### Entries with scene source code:

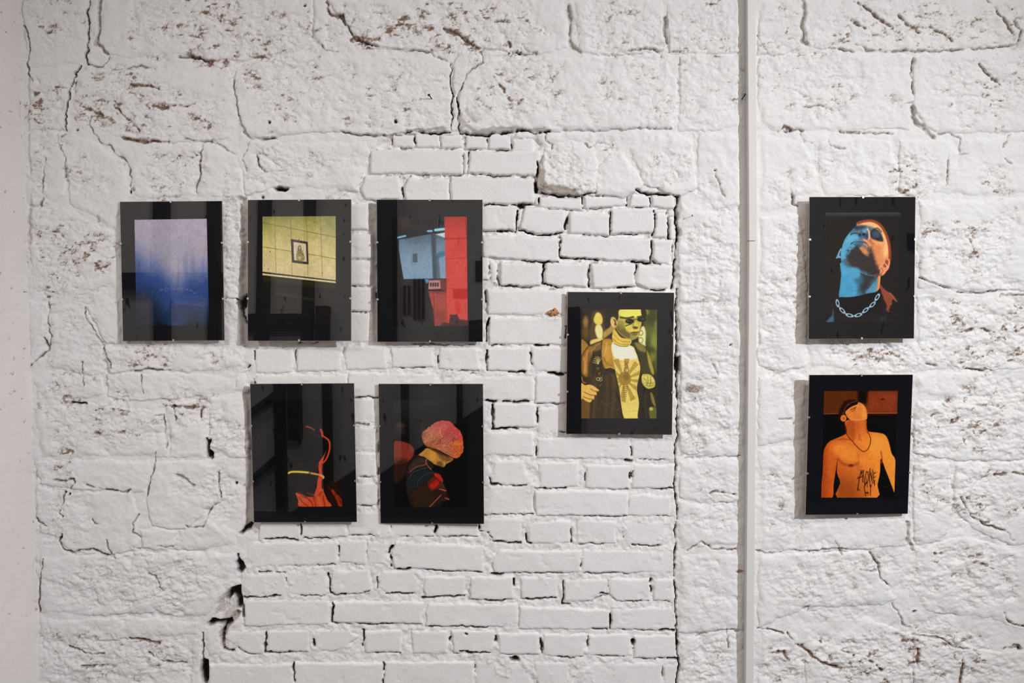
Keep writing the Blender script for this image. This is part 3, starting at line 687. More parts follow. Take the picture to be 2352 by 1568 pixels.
# deep open joints
for pts, wd in ((T2((750, 430), (748, 520), (752, 600), (770, 650)), 4.5), (T2((770, 650), (755, 700), (760, 800), (750, 880)), 4.5), (T2((795, 660), (800, 760), (805, 860), (815, 900)), 4.5), (T2((450, 895), (540, 888), (650, 900), (740, 890)), 5), (T2((815, 898), (870, 905), (1000, 910), (1150, 892), (1230, 874), (1280, 885), (1320, 905), (1420, 884)), 6), (T2((1340, 1090), (1335, 1200), (1322, 1270)), 6), (T2((1322, 1270), (1335, 1300)), 12),
                (K5((690, 200), (850, 228), (1050, 232), (1200, 217), (1300, 206)), 6), (K5((1700, 170), (1760, 185), (1820, 207), (1980, 217), (2090, 218), (2150, 240)), 8), (K5((2147, 240), (2132, 380), (2145, 560), (2140, 700)), 8), (K5((2140, 700), (2130, 900), (2112, 1100), (2080, 1240)), 6),
                ([(1554, 665), (1553, 800), (1556, 1000), (1549, 1030), (1552, 1070), (1548, 1110), (1555, 1170), (1550, 1250), (1549, 1330), (1552, 1400), (1553, 1440), (1557, 1480), (1556, 1580)], 5), ([(1554, 822), (1556, 850)], 13), (T4((1395, 1430), (1405, 1500), (1430, 1556)), 9), (T4((1640, 462), (1612, 500), (1640, 600), (1662, 660)), 9), (T4((1675, 958), (1690, 945)), 9), (T4((1720, 840), (1720, 905)), 3.5), (T4((1510, 490), (1600, 490)), 3.5), (T4((480, 1192), (530, 1186), (580, 1195)), 6),
                (T7((1605, 690), (1612, 740), (1640, 780)), 9), (T7((1625, 905), (1570, 935), (1535, 975)), 16), (T7((1600, 960), (1630, 1030)), 16), (T7((1405, 1160), (1450, 1128), (1560, 1140)), 11), (T7((1530, 1150), (1500, 1220), (1490, 1280)), 11), (T7((1372, 1215), (1370, 1390)), 3.5), (T7((1375, 1400), (1385, 1560)), 14), (T7((1620, 545), (1690, 480)), 9), (T7((1500, 1330), (1570, 1340)), 6), (K1((450, 570), (700, 575)), 2.6),
                (K5((420, 330), (470, 350)), 12), (K5((405, 390), (400, 600)), 4), (K5((200, 600), (390, 615)), 6), (K5((430, 610), (620, 640), (780, 660), (900, 640)), 5), (K5((950, 480), (935, 600)), 7), (K5((1428, 400), (1420, 650)), 4), (K5((1902, 430), (1890, 660)), 5), (K5((2052, 460), (2060, 700)), 4), (K5((885, 680), (880, 900)), 4), (K5((890, 905), (1100, 915), (1280, 935)), 5), (K5((1660, 950), (1840, 965)), 8), (K5((690, 970), (685, 1180)), 6), (K5((1190, 980), (1195, 1210)), 8), (K5((1700, 985), (1695, 1070)), 6), (K5((560, 935), (750, 950)), 5), (K5((190, 1050), (205, 1200)), 9), (K5((225, 1215), (420, 1215)), 4), (K5((710, 1180), (900, 1220)), 4), (K5((1870, 720), (1860, 960)), 4), (K5((60, 325), (250, 330), (560, 320)), 4), (K5((1500, 1222), (1660, 1216)), 5), (K5((1850, 1248), (2010, 1252)), 4), (K5((1110, 250), (1120, 370)), 4), (K5((1612, 250), (1605, 345)), 4), (K5((1862, 250), (1860, 350)), 4),
                (T5((1005, 1330), (990, 1470)), 6), (K3((2, 380), (60, 378)), 3)):
    C(pts, wd * 0.64, 17, .95, 0.6, .55)
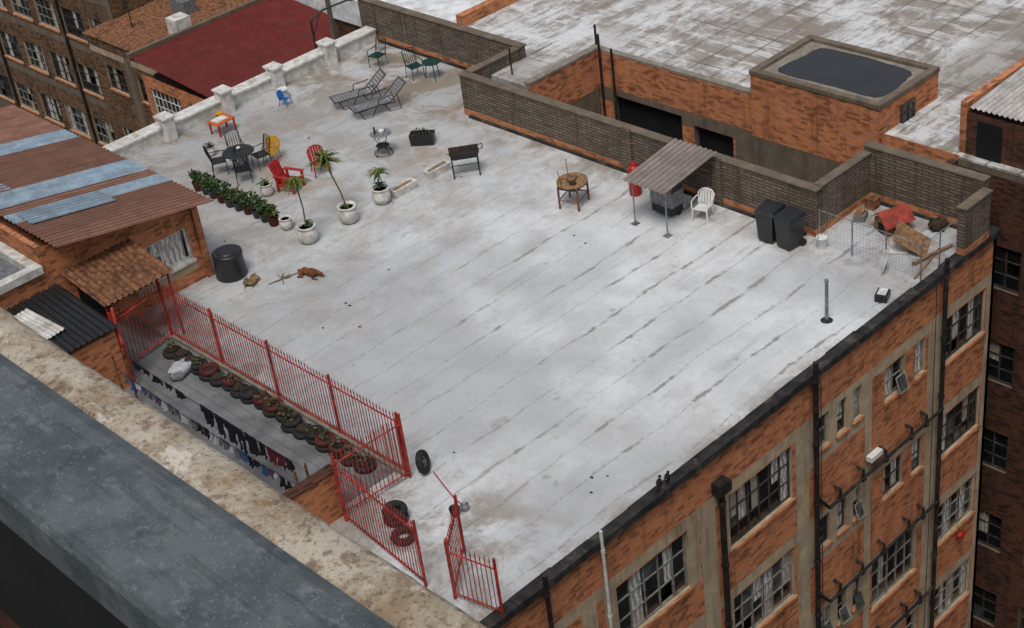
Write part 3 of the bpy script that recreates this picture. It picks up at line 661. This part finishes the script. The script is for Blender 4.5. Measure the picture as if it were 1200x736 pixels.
def lounger(x,y,rz):
    b=M(); b.at(x,y,0,rz)
    for sx in(-.3,.3):
        b.tube([(sx,-.95,.33),(sx,.35,.33),(sx,.98,.86)],.02,'black')
        b.tube([(sx,-.8,.33),(sx,-.65,0),(sx,-.35,0),(sx,-.15,.33)],.016,'black'); b.tube([(sx,.1,.33),(sx,.3,0),(sx,.7,0),(sx,.6,.55)],.016,'black')
        b.tube([(sx,-.1,.33),(sx,-.05,.55),(sx,.5,.58)],.016,'black')
    b.tube([(-.3,-.95,.33),(.3,-.95,.33)],.018,'black'); b.tube([(-.3,.98,.86),(.3,.98,.86)],.018,'black')
    for i in range(12): t=-.93+i*.107; b.box(-.29,.29,t,t+.08,.33,.345,'slat')
    for i in range(7):
        t=(i+.3)/7; yy=.35+.63*t; zz=.33+.53*t; b.add([(-.29,yy,zz),(.29,yy,zz),(.29,yy+.065,zz+.055),(-.29,yy+.065,zz+.055)],[(0,1,2,3)],'slat')
    b.obj('sun_lounger')
lounger(28.4,40.0,-112); lounger(28.3,38.85,-108)
b=M(); b.at(22.9,39.3,0); b.lathe((0,0,.70),[(.5,0),(.52,.01),(.5,.03)],'black',24)
for a in range(4): an=a*1.571+.4; b.tube([(.4*math.cos(an),.4*math.sin(an),0),(.15*math.cos(an),.15*math.sin(an),.35),(.4*math.cos(an),.4*math.sin(an),.7)],.016,'black')
b.ball((.1,.1,.78),(.08,.05,.05),'white'); b.cyl((-.1,.05,.73),(-.1,.05,.9),.035,'green'); b.obj('garden_table')
chair('garden_chair',22.45,39.85,60,'black'); chair('garden_chair',23.5,39.0,-100,'black'); chair('garden_chair',22.55,38.7,150,'black'); chair('garden_chair',23.25,39.95,-20,'black')
plastic_chair('yellow_chair',23.95,39.05,-60,'yellow',.85)
armchair_slat('red_armchair',23.1,36.95,20,'redp'); plastic_chair('red_chair',24.3,37.0,-20,'redp',.95)
b=M(); b.at(24.3,42.3,0,5); b.box(-.38,.38,-.28,.28,.42,.46,'orange')
b.box(-.28,.2,-.15,.22,.462,.49,'white')
for sx in(-.33,.33):
    for sy in(-.23,.23): b.cyl((sx,sy,0),(sx,sy,.42),.035,'redp')
b.obj('childrens_table'); b=M(); b.at(24.75,43.1,0); b.lathe((0,0,0),[(.16,0),(.13,.28),(.16,.3),(.14,.32)],'yellow'); b.obj('stool')
b=M(); b.at(27.1,42.6,0); b.lathe((0,0,0),[(.2,0),(.16,.34),(.2,.36),(.18,.38)],'whitep'); b.obj('stool')
plastic_chair('blue_chair',26.8,42.1,20,'blue',.6)
chair('green_chair',30.7,41.7,-80,'green'); chair('green_chair',30.8,39.8,-10,'green'); b=M(); b.at(31.1,39.2,0); b.lathe((0,0,.6),[(.33,0),(.33,.03)],'green',18)
for a in range(3): b.cyl((.28*math.cos(a*2.1),.28*math.sin(a*2.1),0),(.2*math.cos(a*2.1),.2*math.sin(a*2.1),.6),.018,'green')
b.obj('garden_table')
b=M(); b.at(26.3,36.25,0); b.lathe((0,0,.72),[(.33,0),(.35,.01),(.33,.025)],'steel',20); b.lathe((0,0,.3),[(.22,0),(.22,.02)],'black',16)
for a in range(4):
    an=a*1.571; b.tube([(.32*math.cos(an),.32*math.sin(an),0),(.12*math.cos(an),.12*math.sin(an),.35),(.3*math.cos(an),.3*math.sin(an),.72)],.013,'black')
b.torus((0,0,.06),.3,.012,'black'); b.lathe((.05,.02,.745),[(.07,0),(.1,.08),(.09,.08)],'whitep'); b.cyl((-.15,.1,.74),(-.15,.1,.98),.03,'green'); b.obj('bistro_table')
def trough(name,x,y,rz,mat,L,w,h,plants=0,dep=.06,soil='soil',rim=.03):
    b=M(); b.at(x,y,0,rz); a=L/2;c=w/2;k=rim
    b.add([(-a*.93,-c*.85,0),(a*.93,-c*.85,0),(a*.93,c*.85,0),(-a*.93,c*.85,0),(-a,-c,h),(a,-c,h),(a,c,h),(-a,c,h),(-a+k,-c+k,h),(a-k,-c+k,h),(a-k,c-k,h),(-a+k,c-k,h),(-a+k,-c+k,h-dep),(a-k,-c+k,h-dep),(a-k,c-k,h-dep),(-a+k,c-k,h-dep)],
      [(0,1,5,4),(1,2,6,5),(2,3,7,6),(3,0,4,7),(4,5,9,8),(5,6,10,9),(6,7,11,10),(7,4,8,11),(8,9,13,12),(9,10,14,13),(10,11,15,14),(11,8,12,15)],mat)
    b.add([(-a+k,-c+k,h-dep),(a-k,-c+k,h-dep),(a-k,c-k,h-dep),(-a+k,c-k,h-dep)],[(0,1,2,3)],soil)
    if plants: b.leafball((0,0,h+.03),(a*.8,c*.7,.08),plants,.1,['leaf','soil'])
    b.obj(name)
trough('planter_trough',26.35,33.75,0,'ceramic',.9,.32,.26,0,.05,'wood',.07); trough('planter_trough',24.95,33.75,0,'ceramic',.9,.32,.26,0,.05,'wood',.07); trough('black_planter_box',27.5,35.7,-52,'blackp',.8,.4,.38,60)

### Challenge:
Go over the entries above and say how many lines hold the string "script", with no other text.

### Response:
2